Au cours de sa délibération, la cour a disqualifié le crime de meurtre en coups mortels, infraction prévue et punie par l’article 309 alinéas 4 du Code pénal. Elle déclare Toumoudagou Kombetto coupable d’avoir volontairement porté des coups et fait des blessures sur N’dah Sambiéni, avec cette circonstance que les coups et blessures, sans intention de donner la mort, l’ont occasionné. La cour l’a condamné à la peine de deux ans d’emprisonnement ferme.

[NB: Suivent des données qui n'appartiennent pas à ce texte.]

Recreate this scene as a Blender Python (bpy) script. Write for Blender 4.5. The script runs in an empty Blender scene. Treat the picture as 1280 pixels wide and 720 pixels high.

En détention depuis le 18 août 2014, le vieux Toumoudagou Kombetto peut retourner chez lui au village où déjà, il promet organiser une grande fête de réconciliation avec les membres de la famille de N’dah Sambiéni.
La cour a été présidée par Epiphane Yéyé. Ses assesseurs étaient Essowè Batamoussi et Hervé T. Houdégbé. Le fauteuil du ministère public a été occupé par Fiacre T. Azalou. C’est Me Brice Dossou-Yovo qui a tenu la plume de l’audience. Comme jurés, il y avait Adizatou C. Séro Kpéra, Poulo Amadou Sambo, Imorou Abdoulaye et Kouandi Toura.